O saudoso diretor Mike Nichols conseguiu como poucos adaptar um texto do teatro para o cinema estabelecendo um equilíbrio interessante. Em Closer: Perto Demais, Nichols preservou a natureza verborrágica do teatro, mas, ainda que todo o filme girasse em torno do duelo verbal entre seus atores, o diretor entendia as demandas específicas do cinema, realizando as devidas traduções em imagens do seu texto-fonte. Em Um Limite entre Nós falta esta sensibilidade a Denzel Washington, que assumiu não apenas o posto de protagonista da história que interpretou no teatro como comanda o seu elenco na função de diretor. Quando não traz para si a responsabilidade de pensar audiovisualmente determinadas passagens do texto de Um Limite entre Nós, Washington pode até reverenciar o autor do texto original, o dramaturgo August Wilson, também autor do seu roteiro, e sublinhar o excelente trabalho do seu elenco, boa parte vindo dos palcos, mas esquece de poupar o seu público do exercício de resistência que é assistir ao seu filme, tornando-o uma obra difícil de se acompanhar, ainda que recompensadora em momentos isolados.

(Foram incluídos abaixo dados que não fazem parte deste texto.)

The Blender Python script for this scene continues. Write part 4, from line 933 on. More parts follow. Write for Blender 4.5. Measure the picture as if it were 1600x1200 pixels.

No longa, Denzel Washington interpreta Troy Maxson, um catador de lixo que vive em uma casa simples rodeado por sua família formada pela esposa Rose, papel de Viola Davis, pelos filhos Cory e Lyons e pelo irmão Gabriel. Troy lida com a frustração de não ter conseguido fazer carreira como jogador de beisebol e, enquanto constroi uma cerca no quintal da sua propriedade, lida com alguns conflitos domésticos com Rose e seus filhos. A cerca construída por Troy é uma metáfora que perambula toda a história transformando-a em um drama sobre como é natural ao homem criar demarcações para proteger ou expelir da sua vida aqueles que ama.

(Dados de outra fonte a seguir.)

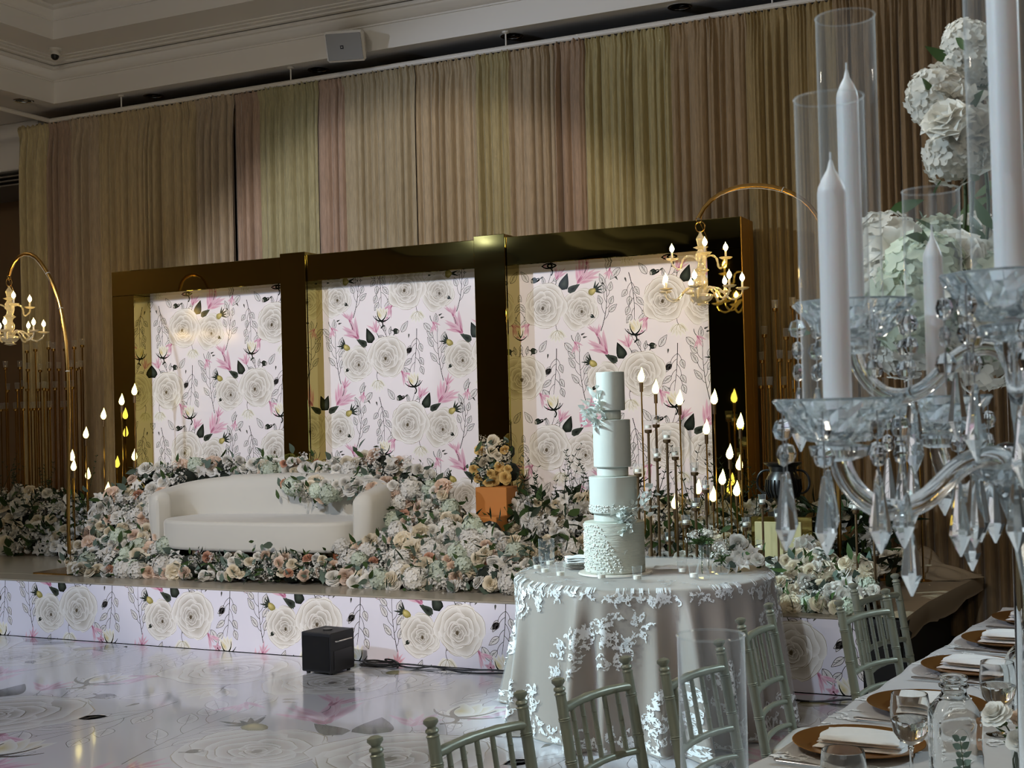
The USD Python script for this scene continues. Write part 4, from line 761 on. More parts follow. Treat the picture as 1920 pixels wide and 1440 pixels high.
# ------------------------------------------------------------------ cake table
TC = on_z(1206, 1074, .76); TX, TY, TR = TC[0], TC[1], .655
t = thing('round_table', 'round cake table under a lace cloth', 'table', T(TX, TY, 0))
obj('tabletop', lathe([(TR - .012, .73), (TR - .01, .755), (.001, .756)], 48), 'wood_leg', t)
for k in range(4): a = k * PI / 2 + .4; obj('leg', tube([V(.25 * math.cos(a), .25 * math.sin(a), .73), V(.40 * math.cos(a), .40 * math.sin(a), 0)], .016, 8), 'black_metal', t)
rg = np.random.RandomState(11); NF = 25; fa = np.sort(rg.uniform(0, 2 * PI, NF)); fw = rg.uniform(.45, 1.3, NF)
def cloth_pt(th, s, off=0):
    """s from -1 (centre) through 0 (edge) to 1 (hem)"""
    th = np.asarray(th, float); s = np.asarray(s, float)
    fold = sum(w * np.exp(-((((th - a + PI) % (2 * PI)) - PI) / .062) ** 2) for a, w in zip(fa, fw)); sd = np.clip(s, 0, 1.15)
    r = np.where(s < 0, TR * (1 + s), TR + .012 + .02 * sd + .135 * sd ** .8 * fold * (1 - .75 * np.exp(-((((th - .2 + PI) % (2 * PI)) - PI) / .7) ** 2)) + .012 * sd * np.sin(5 * th)) + off * np.where(s < 0, 0, 1)
    z = np.where(s < 0, .7605, .7605 - .757 * np.clip(sd, 0, 1)) + np.where(s < 0, off, 0) + np.where(np.abs(s) < .03, -.006, 0) * (s >= 0); r = r + np.clip(s - 1, 0, 1) * .5
    return np.stack([r * np.cos(th), r * np.sin(th), np.maximum(z, .003 + off)], -1)
def cloth_grid(off, smax=1.0, nt=280): th = np.linspace(0, 2 * PI, nt, endpoint=False)[:, None]; s = np.concatenate([[-.999, -.5, -.06, -.02], np.linspace(0, smax, 22)])[None, :]; return grid(cloth_pt(th + 0 * s, s + 0 * th, off), wrap=True)
t = thing('lace_tablecloth', 'champagne satin tablecloth with white lace overlay on the round cake table', 'tablecloth', T(TX, TY, 0))
obj('under_cloth', cloth_grid(0), 'champagne_satin', t, smooth=True); obj('tulle_overlay', cloth_grid(.008, 1.07), 'tulle', t, smooth=True, label='sheer white tulle overlay')
m = MB(); rl = random.Random(4)
def scatter_lace(m, fn, uv, S):
    for (u, v, du, dv) in uv:
        q, f = lace_flower(rl, S * rl.uniform(.7, 1.25)); a = rl.random() * 6; c, s = math.cos(a), math.sin(a); x, y = q[:, 0] * c - q[:, 1] * s, q[:, 0] * s + q[:, 1] * c
        m.add((fn(u + x * du, v + y * dv), f))
uv = []
while len(uv) < 1000:
    u, v = rl.uniform(0, 2 * PI), rl.uniform(-.02, 1.0)
    if v < .07 or v > .88 or math.sin(5 * u + 9 * v) + .8 * math.sin(3.1 * u - 7 * v + 2) > .35: uv.append((u, v, 1 / .8, 1 / .76))
for k in range(26): uv.append((rl.uniform(0, 2 * PI), -rl.uniform(.02, .4), 1.6, 1.5))
scatter_lace(m, lambda u, v: cloth_pt(u, v, .012), uv, .033); obj('lace_applique', m, 'lace', t, kind='stuff', smooth=False, label='white lace flower motifs')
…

Em Um Limite entre Nós, Denzel Washington opta por privilegiar na primeira metade do filme uma câmera plana, ao nível dos olhos do espectador, explorando poucos recursos da linguagem cinematográfica. Quando tenta sair desses termos, iniciando seus planos em objetos como quadros ou enquadramentos aéreos, Washington parece não ter um propósito traçado que fundamente tais escolhas. É verdade que na segunda metade do longa, esse problema se ajusta e Washington subitamente parece compreender que a dinâmica de Um Limite entre Nós não pode se restringir ao quintal dos Maxson, variando os cenários, seus enquadramentos e suas movimentações de câmera e explorando um pouco mais o que os recursos audioimagéticos têm a oferecer no estudo dos seus personagens. A questão é que para alguns espectadores tal tomada de consciência do diretor pode ser tarde demais já que o filme é excessivamente moroso quando o assunto é ir no ponto central da sua história.

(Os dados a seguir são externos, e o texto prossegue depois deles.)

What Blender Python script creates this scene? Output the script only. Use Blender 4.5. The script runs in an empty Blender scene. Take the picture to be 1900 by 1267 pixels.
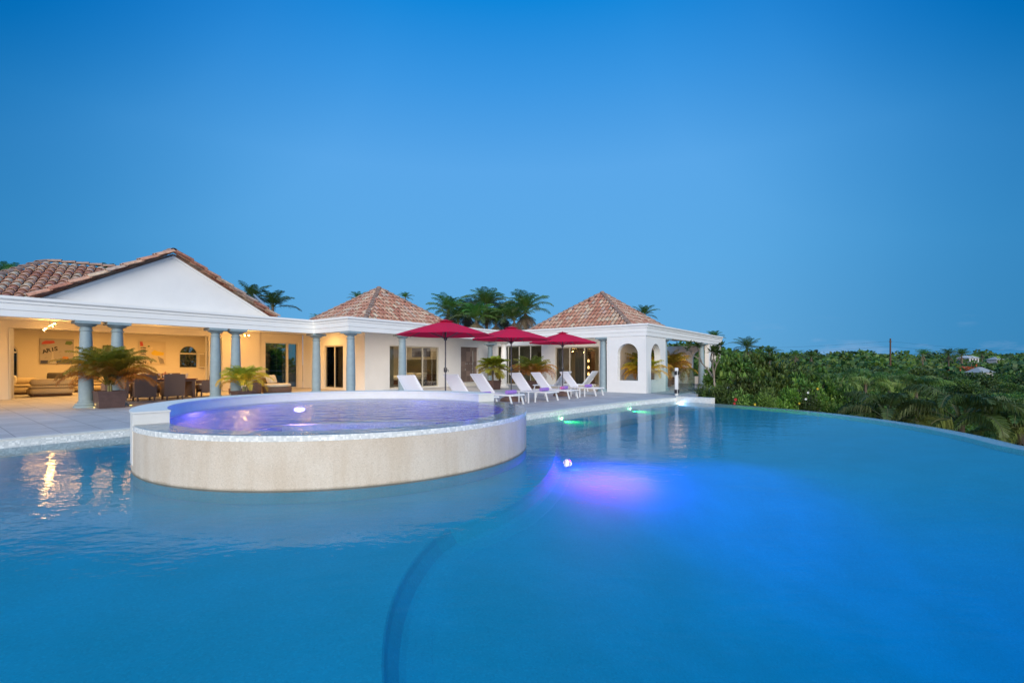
import bpy, bmesh, math, random
from mathutils import Vector, Matrix, noise
from mathutils.geometry import tessellate_polygon
R = math.radians
PI = math.pi
random.seed(7)
SC = bpy.context.scene
COL = SC.collection

# ------------------------------------------------------------------ frames
F, HZ, CAMH, DZ = 870.0, 677.0, 1.40, 0.12
TH = R(52.3)
U = Vector((math.cos(TH), math.sin(TH)))
N = Vector((U.y, -U.x))
A0 = Vector((-12.86, 14.16))

def W(s, t, z=0.0):
    """facade frame (s along the house front, t out towards the pool, z above deck) -> world"""
    p = A0 + U * s + N * t
    return Vector((p.x, p.y, z + DZ))

def at(px, Y, z=0.0):
    return Vector(((px - 950) / F * Y, Y, z))

# ------------------------------------------------------------------ mesh builder
class MB:
    def __init__(s):
        s.v = []; s.f = []; s.c = []; s.mi = []; s.m = Matrix.Identity(4)
        s.col = None; s.mat = 0
    def add(s, vs, fs):
        b = len(s.v)
        s.v += [tuple(s.m @ Vector(p)) for p in vs]
        for f in fs:
            s.f.append([b + i for i in f]); s.c.append(s.col); s.mi.append(s.mat)
        return s
    def box(s, x0, x1, y0, y1, z0, z1):
        vs = [(x, y, z) for z in (z0, z1) for y in (y0, y1) for x in (x0, x1)]
        return s.add(vs, [(0, 2, 3, 1), (4, 5, 7, 6), (0, 1, 5, 4), (2, 6, 7, 3), (0, 4, 6, 2), (1, 3, 7, 5)])
    def rbox(s, x0, x1, y0, y1, z0, z1, r=.03, n=3):
        """box with rounded edges (superellipsoid-ish inset grid)"""
        cx, cy, cz = (x0 + x1) / 2, (y0 + y1) / 2, (z0 + z1) / 2
        hx, hy, hz = (x1 - x0) / 2, (y1 - y0) / 2, (z1 - z0) / 2
        r = min(r, hx * .98, hy * .98, hz * .98)
        prof = []
        for k in range(n + 1):
            a = -PI / 2 + k * PI / 2 / n
            prof.append((r - r * math.cos(a), -hz + r + r * math.sin(a)))
        for k in range(n + 1):
            a = k * PI / 2 / n
            prof.append((r - r * math.cos(a), hz - r + r * math.sin(a)))
        rings = []
        for ins, z in prof:
            ring = []
            ax, ay = hx - ins, hy - ins
            rr = max(r - ins * .5, .002)
            rr = min(rr, ax, ay)
            for q, (sx, sy) in enumerate(((1, 1), (-1, 1), (-1, -1), (1, -1))):
                for k in range(n + 1):
                    a = q * PI / 2 + k * PI / 2 / n
                    ring.append((cx + sx * (ax - rr) + rr * math.cos(a), cy + sy * (ay - rr) + rr * math.sin(a), cz + z))
            rings.append(ring)
        m = len(rings[0]); vs = [p for rg in rings for p in rg]; fs = []
        for i in range(len(rings) - 1):
            for j in range(m):
                k = (j + 1) % m
                fs.append((i * m + j, i * m + k, (i + 1) * m + k, (i + 1) * m + j))
        fs.append(tuple(reversed(range(m)))); fs.append(tuple(range((len(rings) - 1) * m, len(rings) * m)))
        return s.add(vs, fs)
    def lathe(s, prof, cx=0, cy=0, n=24, a0=0, a1=2 * PI, cap=True):
        full = abs(a1 - a0 - 2 * PI) < 1e-6
        m = n if full else n + 1
        vs = []
        for r, z in prof:
            for k in range(m):
                a = a0 + (a1 - a0) * k / n
                vs.append((cx + r * math.cos(a), cy + r * math.sin(a), z))
        fs = []
        for i in range(len(prof) - 1):
            for k in range(m if full else m - 1):
                k2 = (k + 1) % m
                fs.append((i * m + k, i * m + k2, (i + 1) * m + k2, (i + 1) * m + k))
        if cap and full:
            fs.append(tuple(reversed(range(m)))); fs.append(tuple(range((len(prof) - 1) * m, len(prof) * m)))
        return s.add(vs, fs)
    def ringseg(s, r0, r1, z0, z1, cx, cy, a0, a1, n):
        """solid ring sector"""
        full = abs(a1 - a0 - 2 * PI) < 1e-6
        m = n if full else n + 1
        vs = []
        for k in range(m):
            a = a0 + (a1 - a0) * k / n
            c, d = math.cos(a), math.sin(a)
            vs += [(cx + r0 * c, cy + r0 * d, z0), (cx + r1 * c, cy + r1 * d, z0), (cx + r1 * c, cy + r1 * d, z1), (cx + r0 * c, cy + r0 * d, z1)]
        fs = []
        for k in range(n):
            a = 4 * k; b = 4 * ((k + 1) % m)
            for q in range(4):
                w = (q + 1) % 4
                fs.append((a + q, a + w, b + w, b + q))
        if not full:
            fs.append((3, 2, 1, 0)); e = 4 * n; fs.append((e, e + 1, e + 2, e + 3))
        return s.add(vs, fs)
    def tube(s, pts, rad, n=8, cap=True):
        pts = [Vector(p) for p in pts]
        if not isinstance(rad, (list, tuple)): rad = [rad] * len(pts)
        vs = []; up = None
        for i, p in enumerate(pts):
            d = (pts[min(i + 1, len(pts) - 1)] - pts[max(i - 1, 0)]).normalized()
            if up is None:
                up = Vector((0, 0, 1)) if abs(d.z) < .9 else Vector((1, 0, 0))
            x = d.cross(up)
            if x.length < 1e-5: x = d.cross(Vector((0, 1, 0)))
            x.normalize(); y = d.cross(x).normalized(); up = -y if False else up
            for k in range(n):
                a = 2 * PI * k / n
                vs.append(p + (x * math.cos(a) + y * math.sin(a)) * rad[i])
        fs = []
        for i in range(len(pts) - 1):
            for k in range(n):
                k2 = (k + 1) % n
                fs.append((i * n + k, i * n + k2, (i + 1) * n + k2, (i + 1) * n + k))
        if cap:
            fs.append(tuple(range(n))); fs.append(tuple(reversed(range((len(pts) - 1) * n, len(pts) * n))))
        return s.add(vs, fs)
    def bar(s, a, b, w, h):
        """rectangular bar from a to b, w wide (sideways) h high"""
        a, b = Vector(a), Vector(b); d = (b - a).normalized()
        up = Vector((0, 0, 1)) if abs(d.z) < .95 else Vector((1, 0, 0))
        x = d.cross(up).normalized(); y = x.cross(d).normalized()
        vs = [p + x * (sx * w / 2) + y * (sy * h / 2) for p in (a, b) for sx, sy in ((-1, -1), (1, -1), (1, 1), (-1, 1))]
        return s.add(vs, [(0, 1, 2, 3), (7, 6, 5, 4), (0, 4, 5, 1), (1, 5, 6, 2), (2, 6, 7, 3), (3, 7, 4, 0)])
    def sphere(s, c, r, n=12, m=8, sz=1.0):
        vs = []; fs = []
        for i in range(m + 1):
            a = -PI / 2 + PI * i / m
            for k in range(n):
                b = 2 * PI * k / n
                vs.append((c[0] + r * math.cos(a) * math.cos(b), c[1] + r * math.cos(a) * math.sin(b), c[2] + r * sz * math.sin(a)))
        for i in range(m):
            for k in range(n):
                k2 = (k + 1) % n
                fs.append((i * n + k, i * n + k2, (i + 1) * n + k2, (i + 1) * n + k))
        return s.add(vs, fs)
    def poly(s, loops, z0, z1=None, sides=True):
        """2-D polygon (with holes) at z0, optionally extruded to z1"""
        allp = [p for lp in loops for p in lp]
        tri = tessellate_polygon([[Vector((p[0], p[1], 0)) for p in lp] for lp in loops])
        if z1 is None:
            return s.add([(p[0], p[1], z0) for p in allp], [tuple(t) for t in tri])
        n = len(allp)
        vs = [(p[0], p[1], z0) for p in allp] + [(p[0], p[1], z1) for p in allp]
        fs = [tuple(t) for t in tri] + [tuple(n + i for i in reversed(t)) for t in tri]
        if sides:
            b = 0
            for lp in loops:
                m = len(lp)
                for i in range(m):
                    j = (i + 1) % m
                    fs.append((b + i, b + j, n + b + j, n + b + i))
                b += m
        return s.add(vs, fs)
    def slabpoly(s, loops, fn, th):
        """polygon loops in a plane's own (a,z) coordinates; fn(a,z,depth)->point"""
        allp = [p for lp in loops for p in lp]
        tri = tessellate_polygon([[Vector((p[0], p[1], 0)) for p in lp] for lp in loops])
        n = len(allp)
        vs = [fn(p[0], p[1], 0) for p in allp] + [fn(p[0], p[1], th) for p in allp]
        fs = [tuple(t) for t in tri] + [tuple(n + i for i in reversed(t)) for t in tri]
        b = 0
        for lp in loops:
            m = len(lp)
            for i in range(m):
                j = (i + 1) % m
                fs.append((b + i, b + j, n + b + j, n + b + i))
            b += m
        return s.add(vs, fs)
    def build(s, name, mats, parent=None, smooth=None, recalc=True, origin=None):
        me = bpy.data.meshes.new(name)
        off = origin if origin is not None else (parent['_o'] if parent is not None and '_o' in parent else None)
        vs = s.v
        if off is not None:
            ox, oy, oz = off
            vs = [(x - ox, y - oy, z - oz) for x, y, z in s.v]
        me.from_pydata(vs, [], s.f)
        if not isinstance(mats, (list, tuple)): mats = [mats]
        for m in mats: me.materials.append(m)
        if len(mats) > 1: me.polygons.foreach_set('material_index', s.mi)
        if any(c is not None for c in s.c):
            at_ = me.attributes.new('Col', 'FLOAT_COLOR', 'CORNER'); buf = []
            for f, c in zip(s.f, s.c):
                c = c or (1, 1, 1); buf += [c[0], c[1], c[2], 1.0] * len(f)
            at_.data.foreach_set('color', buf)
        if recalc:
            bm = bmesh.new(); bm.from_mesh(me); bmesh.ops.recalc_face_normals(bm, faces=bm.faces); bm.to_mesh(me); bm.free()
        if smooth is not None:
            me.polygons.foreach_set('use_smooth', [True] * len(me.polygons))
            if smooth < 180: me.set_sharp_from_angle(angle=R(smooth))
        me.update()
        o = bpy.data.objects.new(name, me); COL.objects.link(o)
        if parent is not None:
            o.parent = parent
            if off is not None: o['_o'] = tuple(off) if False else list(off)
        elif origin is not None:
            o.location = origin
        return o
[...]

O formato “teatral”, contudo, tem como mérito destacar o trabalho dos seus atores, que não deixam desperdiçar cada palavra do roteiro de August Wilson. Assim, se há um mérito na direção de Um Limite entre Nós reside no ótimo trabalho que Washington faz com seu elenco, a começar pelo seu próprio desempenho como o protagonista do drama Troy Maxson. Denzel explora todas as nuances desse homem contraditório que assume a centralidade e o controle da sua dinâmica familiar, adotando um código moral próprio que defende com muita segurança em cada situação na qual é confrontado por seus filhos. Ao lado de Washington está essa força da natureza chamada Viola Davis, que oscila entre a fibra e a doçura de Rose Maxson, matriarca da família, uma presença tão importante e inspiradora em cena quanto o intérprete de Troy. Entre os coadjuvantes, os fortes desempenhos de Stephen Henderson, que vive o melhor amigo de Troy, Jovan Adepo, filho do casal, e Mykelti Williamson, intérprete do irmão deficiente mental do personagem de Denzel.
E como costuma acontecer com frequência no cinema, um elenco afiado faz a gente esquecer eventuais falhas do filme. Um Limite entre Nós acaba se impondo pela força com que Denzel, Viola e companhia tomam as rédeas dos seus personagens. É uma pena que no esforço de privilegiar esse aspecto do filme Washington tenha entendido que era necessário sacrificar seu desempenho como cineasta, quando a história do cinema está aí para provar que a arte dramática pode perfeitamente caminhar junta com a linguagem audiovisual. Não estou cobrando esforços herméticos de um cineasta que quer ser gênio e descamba na figura do realizador pretensioso, mas o mínimo de trabalho de adaptação, afinal é isso que Um Limite entre Nós pretende ser, uma adaptação cinematográfica de uma peça de teatro. O impacto das performances do elenco seguirá intacto, mas o filme não exigia do seu diretor uma anulação tão severa do caráter cinematográfico da obra.